House (1977)

Class: Staff
Author: J.L. Carrozza
Score: (4/5)
August 26th, 2006 [Review May Contain Spoilers]

House (not to be confused with the 1986 American horror flick of the same name) is no doubt the strangest film ever to bear the famous Toho logo and be financed by Tomoyuki Tanaka himself. It's also a highly offbeat and wonderfully entertaining film filled with absolutely arresting imagery and brilliant filmmaking.

Now as sadly no subtitled version of the film exists and as my knowledge of the Japanese language is shaky at this time, please excuse me if I make a few minor plot errors. The film introduces us to Oshare, a gorgeous schoolgirl, who, with six friends (all with bizarre Anglo names like Sweet, Melody, Fanta, Kung Fu, etc), goes to spend some time at her grandmother's house. However, soon things start to get increasingly strange and it turns out that, in fact, Oshare's grandmother is dead and the house itself is possessed by her sexually frustrated soul. Soon, it begins consuming the girls one by one.

House is directed by one Nobuhiko Obayashi, who got his start directing commercials, including some featuring such Western actors as Kirk Douglas and Charles Bronson, before debuting with this film in 1977. His direction in House is absolutely ingenious.

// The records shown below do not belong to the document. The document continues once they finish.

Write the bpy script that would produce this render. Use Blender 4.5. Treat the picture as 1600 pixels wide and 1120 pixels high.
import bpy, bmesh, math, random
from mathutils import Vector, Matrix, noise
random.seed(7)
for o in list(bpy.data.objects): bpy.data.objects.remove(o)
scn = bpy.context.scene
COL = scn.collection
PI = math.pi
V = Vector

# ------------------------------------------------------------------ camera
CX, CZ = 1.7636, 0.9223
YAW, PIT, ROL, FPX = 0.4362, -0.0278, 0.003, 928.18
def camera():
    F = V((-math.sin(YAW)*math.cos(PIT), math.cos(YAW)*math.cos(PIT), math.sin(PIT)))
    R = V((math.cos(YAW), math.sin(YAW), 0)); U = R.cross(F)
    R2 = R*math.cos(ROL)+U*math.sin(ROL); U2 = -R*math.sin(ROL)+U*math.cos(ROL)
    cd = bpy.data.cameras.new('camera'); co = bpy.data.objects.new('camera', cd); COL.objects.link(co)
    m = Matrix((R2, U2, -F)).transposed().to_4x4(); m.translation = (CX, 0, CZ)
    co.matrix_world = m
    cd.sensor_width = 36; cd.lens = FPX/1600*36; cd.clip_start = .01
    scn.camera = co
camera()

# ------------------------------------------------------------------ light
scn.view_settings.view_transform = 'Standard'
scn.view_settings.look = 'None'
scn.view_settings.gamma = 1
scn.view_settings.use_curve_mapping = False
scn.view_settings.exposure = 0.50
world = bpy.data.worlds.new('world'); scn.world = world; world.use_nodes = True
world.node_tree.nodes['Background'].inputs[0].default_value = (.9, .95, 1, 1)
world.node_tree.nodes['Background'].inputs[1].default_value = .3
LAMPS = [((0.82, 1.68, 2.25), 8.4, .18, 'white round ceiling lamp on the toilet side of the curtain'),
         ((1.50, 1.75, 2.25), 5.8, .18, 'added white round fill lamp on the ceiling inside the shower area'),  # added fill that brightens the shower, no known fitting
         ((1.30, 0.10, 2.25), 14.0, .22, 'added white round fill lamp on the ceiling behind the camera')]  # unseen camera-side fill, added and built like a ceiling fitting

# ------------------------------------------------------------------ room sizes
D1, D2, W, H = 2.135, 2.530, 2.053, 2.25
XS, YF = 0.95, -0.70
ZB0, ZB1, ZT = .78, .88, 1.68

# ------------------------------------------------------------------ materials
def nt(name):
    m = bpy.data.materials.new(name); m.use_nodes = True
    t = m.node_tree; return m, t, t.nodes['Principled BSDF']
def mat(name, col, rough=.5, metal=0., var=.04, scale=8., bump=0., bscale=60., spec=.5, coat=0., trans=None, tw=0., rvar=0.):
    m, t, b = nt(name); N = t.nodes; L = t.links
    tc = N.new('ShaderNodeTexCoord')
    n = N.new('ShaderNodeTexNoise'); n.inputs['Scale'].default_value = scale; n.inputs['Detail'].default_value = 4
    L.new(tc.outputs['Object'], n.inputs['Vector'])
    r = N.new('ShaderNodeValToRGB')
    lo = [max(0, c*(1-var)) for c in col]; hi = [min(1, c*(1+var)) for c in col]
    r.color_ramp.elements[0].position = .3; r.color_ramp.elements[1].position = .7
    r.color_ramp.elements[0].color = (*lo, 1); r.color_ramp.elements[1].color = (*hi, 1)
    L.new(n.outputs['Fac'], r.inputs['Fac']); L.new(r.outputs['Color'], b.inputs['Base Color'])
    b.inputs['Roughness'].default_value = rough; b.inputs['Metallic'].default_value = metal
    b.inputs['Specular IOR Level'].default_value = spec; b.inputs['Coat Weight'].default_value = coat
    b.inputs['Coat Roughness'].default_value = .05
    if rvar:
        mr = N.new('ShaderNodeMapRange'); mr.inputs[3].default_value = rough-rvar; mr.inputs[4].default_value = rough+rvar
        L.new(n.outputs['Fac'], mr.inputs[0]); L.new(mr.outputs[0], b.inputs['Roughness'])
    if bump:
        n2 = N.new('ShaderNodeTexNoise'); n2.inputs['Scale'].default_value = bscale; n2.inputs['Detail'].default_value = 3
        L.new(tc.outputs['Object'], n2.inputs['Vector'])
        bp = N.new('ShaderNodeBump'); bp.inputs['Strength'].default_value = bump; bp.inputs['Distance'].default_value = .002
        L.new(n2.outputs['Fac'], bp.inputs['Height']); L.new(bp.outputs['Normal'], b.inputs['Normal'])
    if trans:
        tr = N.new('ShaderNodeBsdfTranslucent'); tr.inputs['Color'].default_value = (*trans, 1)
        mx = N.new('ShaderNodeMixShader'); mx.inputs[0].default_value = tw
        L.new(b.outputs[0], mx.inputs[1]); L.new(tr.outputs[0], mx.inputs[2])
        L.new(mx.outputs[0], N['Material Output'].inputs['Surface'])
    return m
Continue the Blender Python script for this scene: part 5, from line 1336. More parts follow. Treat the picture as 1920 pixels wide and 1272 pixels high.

The film uses every single filmic technique under the sun, including double exposures, cross fades, split screens, optical printing, cell animation integrated with live action footage, stop motion animation, mattes, fast motion, slow motion, etc. Like a horror themed music video 10 times more impressive than Thriller, House barrages the viewer with wild set piece after wild set piece, often resembling a nasty LSD trip. Its most incredible sequence being one where one of the girls is devoured and hacked into bits by a grand piano. The film is so manic and wild that it seriously makes Godzilla vs. Hedorah (1971) look kind of dull and routine in comparison.

The film also boasts an amazing production design that brings everything from Masaki Kobayashi's supernatural anthology epic Kwaidan (1965) to Dario Argento's masterpiece Suspiria to mind and like both Kwaidan (1965) and Mario Bava and Argento's films, the movie boasts an excellent and often quite eyepopping use of color. The music, by frequent anime composers Asei Kobayashi and Mickey Yoshino (with a few 70s pop tunes sung in English by the band Godeigo, who provided the theme to the Galaxy Express 999 movie) is quite catchy and perfectly supplements the film's manic and arresting imagery.

Most of the acting in the film is quite decent, but I think the lovely Kimiko Ikegami does a particularly nice job in the lead as Oshare. The character development was kind of lost to me since I could only watch the film in raw Japanese, but the film appeared to not really rely on it much anyways. One character development bit I did catch involved Oshare. Her mother died when she was just a little girl and her father now has a new fiancee, whom Oshare hates and eventually uses the power of the house to destroy in the final sequence.

House turned out to be a big hit in Japan and director Obayashi then went on to direct such popular films as School in the Crosshairs (1981), Transfer Student (essentially the Japanese equivalent to Freaky Friday) and The Little Girl Who Conquered Time. Overall, House is a positively amazing piece of filmmaking and a highly entertaining little horror film that I would highly recommend the more adventurous Toho or Japanese film fan check out.